As a 74-year-old retired United Methodist elder still serving a rural church, the Rev. Jackie Wheeler has seen people through a lot of crises.

Now he’s dealing with one of his own.

Wheeler choked up describing how a tornado that tore through Putnam County, Tennessee, destroyed his home and the other buildings on his four-acre farm, just outside the county seat of Cookeville. He survived by hunkering down in a bedroom closet, but later in the exhausting and emotional day had a bad fall requiring 16 stitches.

Much worse was hearing an insurance agent declare a total loss the home his parents built in 1958. His father nailed many of the boards as main carpenter, and Wheeler has lived there on and off for 62 years. 

“I’m taking one hour at a time.
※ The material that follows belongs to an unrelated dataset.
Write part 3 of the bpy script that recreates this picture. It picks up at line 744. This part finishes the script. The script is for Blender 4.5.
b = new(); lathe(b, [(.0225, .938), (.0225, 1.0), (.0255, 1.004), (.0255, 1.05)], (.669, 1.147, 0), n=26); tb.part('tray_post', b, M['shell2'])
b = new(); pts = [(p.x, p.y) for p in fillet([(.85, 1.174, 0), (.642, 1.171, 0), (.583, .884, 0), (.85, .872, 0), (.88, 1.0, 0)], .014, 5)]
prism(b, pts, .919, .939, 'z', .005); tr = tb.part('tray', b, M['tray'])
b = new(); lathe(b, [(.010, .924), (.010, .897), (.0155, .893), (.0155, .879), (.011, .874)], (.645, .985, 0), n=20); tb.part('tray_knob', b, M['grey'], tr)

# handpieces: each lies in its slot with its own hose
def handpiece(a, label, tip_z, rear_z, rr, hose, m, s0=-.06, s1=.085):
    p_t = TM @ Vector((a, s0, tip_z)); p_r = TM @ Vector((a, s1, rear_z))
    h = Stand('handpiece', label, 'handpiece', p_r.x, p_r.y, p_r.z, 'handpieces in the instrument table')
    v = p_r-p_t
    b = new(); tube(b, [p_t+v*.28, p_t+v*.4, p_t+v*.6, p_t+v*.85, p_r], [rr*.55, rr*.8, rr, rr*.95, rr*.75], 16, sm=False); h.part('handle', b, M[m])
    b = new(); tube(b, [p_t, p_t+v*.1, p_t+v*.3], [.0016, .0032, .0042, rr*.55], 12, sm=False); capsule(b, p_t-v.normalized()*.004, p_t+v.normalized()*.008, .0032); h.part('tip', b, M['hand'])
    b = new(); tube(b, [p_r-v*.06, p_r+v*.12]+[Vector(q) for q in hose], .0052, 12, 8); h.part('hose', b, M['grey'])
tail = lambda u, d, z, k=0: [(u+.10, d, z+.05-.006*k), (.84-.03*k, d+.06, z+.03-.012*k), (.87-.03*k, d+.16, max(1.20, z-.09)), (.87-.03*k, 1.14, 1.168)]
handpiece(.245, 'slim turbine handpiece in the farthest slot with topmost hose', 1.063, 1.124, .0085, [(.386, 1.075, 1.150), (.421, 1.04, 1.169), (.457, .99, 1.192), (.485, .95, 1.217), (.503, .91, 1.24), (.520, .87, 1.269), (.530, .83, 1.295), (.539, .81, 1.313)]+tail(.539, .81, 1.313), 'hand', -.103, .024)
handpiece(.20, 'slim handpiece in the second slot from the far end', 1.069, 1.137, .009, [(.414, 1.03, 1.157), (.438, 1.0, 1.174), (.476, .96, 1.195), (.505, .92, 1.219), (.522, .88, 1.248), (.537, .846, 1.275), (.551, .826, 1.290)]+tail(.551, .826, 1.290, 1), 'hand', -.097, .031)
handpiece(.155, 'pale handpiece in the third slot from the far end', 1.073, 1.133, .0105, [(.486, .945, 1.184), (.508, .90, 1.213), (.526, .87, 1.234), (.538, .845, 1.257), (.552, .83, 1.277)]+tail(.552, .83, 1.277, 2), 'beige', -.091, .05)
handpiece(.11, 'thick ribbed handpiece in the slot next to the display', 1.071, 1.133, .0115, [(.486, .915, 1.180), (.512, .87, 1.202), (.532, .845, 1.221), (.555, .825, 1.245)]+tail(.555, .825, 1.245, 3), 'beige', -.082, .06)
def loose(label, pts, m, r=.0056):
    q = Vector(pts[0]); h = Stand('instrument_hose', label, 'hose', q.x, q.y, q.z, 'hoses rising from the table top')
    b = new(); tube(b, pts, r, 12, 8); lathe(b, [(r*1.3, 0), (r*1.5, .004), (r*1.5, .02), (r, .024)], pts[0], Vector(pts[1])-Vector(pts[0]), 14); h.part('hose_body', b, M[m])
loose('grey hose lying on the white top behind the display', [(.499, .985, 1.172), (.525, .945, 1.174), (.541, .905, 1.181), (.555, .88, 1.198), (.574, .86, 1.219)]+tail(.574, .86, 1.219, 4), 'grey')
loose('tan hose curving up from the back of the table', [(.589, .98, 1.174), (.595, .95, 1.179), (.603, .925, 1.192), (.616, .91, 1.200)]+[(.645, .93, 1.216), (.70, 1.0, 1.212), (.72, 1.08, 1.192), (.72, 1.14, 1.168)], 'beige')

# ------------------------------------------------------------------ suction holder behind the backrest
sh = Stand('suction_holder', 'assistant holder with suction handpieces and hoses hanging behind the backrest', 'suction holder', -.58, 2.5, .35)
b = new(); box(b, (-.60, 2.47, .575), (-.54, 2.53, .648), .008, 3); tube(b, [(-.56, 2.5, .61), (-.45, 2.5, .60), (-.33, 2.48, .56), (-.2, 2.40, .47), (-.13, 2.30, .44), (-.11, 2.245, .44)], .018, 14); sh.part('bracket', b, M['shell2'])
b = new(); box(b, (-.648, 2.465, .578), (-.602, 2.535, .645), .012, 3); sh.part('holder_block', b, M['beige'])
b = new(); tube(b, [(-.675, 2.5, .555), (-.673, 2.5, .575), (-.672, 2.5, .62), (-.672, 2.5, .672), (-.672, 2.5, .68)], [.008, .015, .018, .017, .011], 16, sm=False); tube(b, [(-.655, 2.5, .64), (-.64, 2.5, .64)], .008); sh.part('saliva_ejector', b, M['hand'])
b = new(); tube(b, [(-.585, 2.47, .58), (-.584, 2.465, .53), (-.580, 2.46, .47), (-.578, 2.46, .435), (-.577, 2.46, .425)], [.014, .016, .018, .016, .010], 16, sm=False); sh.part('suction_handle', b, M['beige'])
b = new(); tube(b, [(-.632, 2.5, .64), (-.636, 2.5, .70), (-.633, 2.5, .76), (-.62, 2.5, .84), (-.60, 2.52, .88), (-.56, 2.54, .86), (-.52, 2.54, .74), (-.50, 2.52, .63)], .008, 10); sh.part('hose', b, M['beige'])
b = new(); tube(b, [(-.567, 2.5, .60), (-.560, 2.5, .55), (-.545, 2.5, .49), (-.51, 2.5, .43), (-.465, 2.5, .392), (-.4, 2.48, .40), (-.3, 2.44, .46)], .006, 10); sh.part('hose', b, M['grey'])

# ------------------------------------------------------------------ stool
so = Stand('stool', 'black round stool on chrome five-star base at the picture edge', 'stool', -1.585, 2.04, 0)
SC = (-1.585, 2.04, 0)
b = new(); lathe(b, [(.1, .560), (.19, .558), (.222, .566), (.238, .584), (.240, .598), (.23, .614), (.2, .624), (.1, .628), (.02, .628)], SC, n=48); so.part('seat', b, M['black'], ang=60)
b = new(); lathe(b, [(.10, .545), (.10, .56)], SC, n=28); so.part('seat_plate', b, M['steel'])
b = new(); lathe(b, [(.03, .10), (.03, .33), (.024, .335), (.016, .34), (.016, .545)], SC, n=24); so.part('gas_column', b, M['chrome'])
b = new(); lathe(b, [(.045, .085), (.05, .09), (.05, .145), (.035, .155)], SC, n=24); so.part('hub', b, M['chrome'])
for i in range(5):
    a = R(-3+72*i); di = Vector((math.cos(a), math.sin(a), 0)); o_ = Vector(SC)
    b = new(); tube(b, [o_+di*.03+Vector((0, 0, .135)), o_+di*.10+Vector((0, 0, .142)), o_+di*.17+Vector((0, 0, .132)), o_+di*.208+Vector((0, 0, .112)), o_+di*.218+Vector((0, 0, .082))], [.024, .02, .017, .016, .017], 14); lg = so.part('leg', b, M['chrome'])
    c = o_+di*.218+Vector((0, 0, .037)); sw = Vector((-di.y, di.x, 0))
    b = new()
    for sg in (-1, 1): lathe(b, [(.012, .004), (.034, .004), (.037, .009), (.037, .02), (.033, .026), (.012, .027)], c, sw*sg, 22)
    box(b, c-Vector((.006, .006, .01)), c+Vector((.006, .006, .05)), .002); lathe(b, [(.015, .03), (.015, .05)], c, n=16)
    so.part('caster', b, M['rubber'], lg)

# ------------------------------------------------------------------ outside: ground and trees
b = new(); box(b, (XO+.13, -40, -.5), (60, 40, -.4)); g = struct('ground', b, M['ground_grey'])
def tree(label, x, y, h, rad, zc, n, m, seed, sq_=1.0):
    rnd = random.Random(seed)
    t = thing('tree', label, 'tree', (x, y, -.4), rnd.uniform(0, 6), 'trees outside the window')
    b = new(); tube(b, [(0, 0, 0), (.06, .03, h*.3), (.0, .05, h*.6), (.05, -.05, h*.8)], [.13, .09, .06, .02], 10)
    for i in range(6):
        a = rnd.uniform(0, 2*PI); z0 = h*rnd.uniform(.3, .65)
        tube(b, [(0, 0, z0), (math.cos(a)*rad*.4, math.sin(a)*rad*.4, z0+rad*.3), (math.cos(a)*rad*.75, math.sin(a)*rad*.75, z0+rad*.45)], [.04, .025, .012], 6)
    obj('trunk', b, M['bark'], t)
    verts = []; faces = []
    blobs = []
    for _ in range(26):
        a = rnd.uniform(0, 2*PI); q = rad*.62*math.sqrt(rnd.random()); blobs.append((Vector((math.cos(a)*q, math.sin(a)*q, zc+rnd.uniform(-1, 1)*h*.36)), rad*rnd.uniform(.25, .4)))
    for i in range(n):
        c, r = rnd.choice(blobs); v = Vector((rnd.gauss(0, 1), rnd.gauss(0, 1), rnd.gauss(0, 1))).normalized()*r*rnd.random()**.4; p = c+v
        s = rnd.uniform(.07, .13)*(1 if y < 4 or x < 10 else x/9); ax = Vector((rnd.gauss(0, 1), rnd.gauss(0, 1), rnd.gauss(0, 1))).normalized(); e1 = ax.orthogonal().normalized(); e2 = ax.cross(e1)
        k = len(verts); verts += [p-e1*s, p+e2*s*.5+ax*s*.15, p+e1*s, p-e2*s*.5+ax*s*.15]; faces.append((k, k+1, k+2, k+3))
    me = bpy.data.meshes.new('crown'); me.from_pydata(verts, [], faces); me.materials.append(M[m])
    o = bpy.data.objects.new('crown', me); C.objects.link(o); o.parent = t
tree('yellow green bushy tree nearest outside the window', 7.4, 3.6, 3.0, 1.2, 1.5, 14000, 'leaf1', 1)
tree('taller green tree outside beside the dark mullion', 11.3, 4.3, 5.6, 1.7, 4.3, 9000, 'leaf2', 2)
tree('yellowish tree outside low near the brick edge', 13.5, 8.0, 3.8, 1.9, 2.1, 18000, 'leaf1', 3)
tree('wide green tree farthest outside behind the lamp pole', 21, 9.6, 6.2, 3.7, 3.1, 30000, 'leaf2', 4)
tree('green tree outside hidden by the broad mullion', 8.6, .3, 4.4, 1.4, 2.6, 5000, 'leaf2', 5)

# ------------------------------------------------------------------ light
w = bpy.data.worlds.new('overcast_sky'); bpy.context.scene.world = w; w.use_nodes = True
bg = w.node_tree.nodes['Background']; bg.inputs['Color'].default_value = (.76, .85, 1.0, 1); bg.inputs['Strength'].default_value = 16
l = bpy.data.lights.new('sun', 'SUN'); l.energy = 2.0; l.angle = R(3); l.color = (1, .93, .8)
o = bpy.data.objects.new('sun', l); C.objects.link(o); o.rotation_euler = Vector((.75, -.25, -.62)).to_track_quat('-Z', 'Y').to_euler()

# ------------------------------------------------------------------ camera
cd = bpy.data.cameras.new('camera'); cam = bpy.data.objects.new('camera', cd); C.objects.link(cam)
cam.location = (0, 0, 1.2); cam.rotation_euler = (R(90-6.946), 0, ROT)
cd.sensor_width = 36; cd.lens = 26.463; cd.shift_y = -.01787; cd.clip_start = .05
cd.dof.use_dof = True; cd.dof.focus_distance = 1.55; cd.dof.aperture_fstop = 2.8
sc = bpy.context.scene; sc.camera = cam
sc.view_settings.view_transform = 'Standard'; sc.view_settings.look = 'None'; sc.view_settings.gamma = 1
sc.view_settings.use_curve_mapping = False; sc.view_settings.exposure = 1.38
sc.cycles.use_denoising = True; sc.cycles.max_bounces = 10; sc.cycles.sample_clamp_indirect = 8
That’s all I can do,” Wheeler said by phone on March 5. “The Lord saw me through it, and he’ll see me through the rest of it. It’s going to be very difficult.”

The early morning of March 3 brought horrific, fast-moving storms to Middle Tennessee, and early news attention focused on Nashville and its suburbs. There, scores of structures — including United Methodist churches — were destroyed or badly damaged. 

News from Putnam County, 80 miles east of Nashville, was slower in coming, due to the extent of tornado devastation there, and to loss of power and phone connections. 

“It was sobering to realize how few pastors I could reach,” said the Rev. Donna Parramore, superintendent of the Caney Fork River District of the Tennessee Conference, which includes Putnam County. “We didn’t have cell service for the majority of that day (March 3).”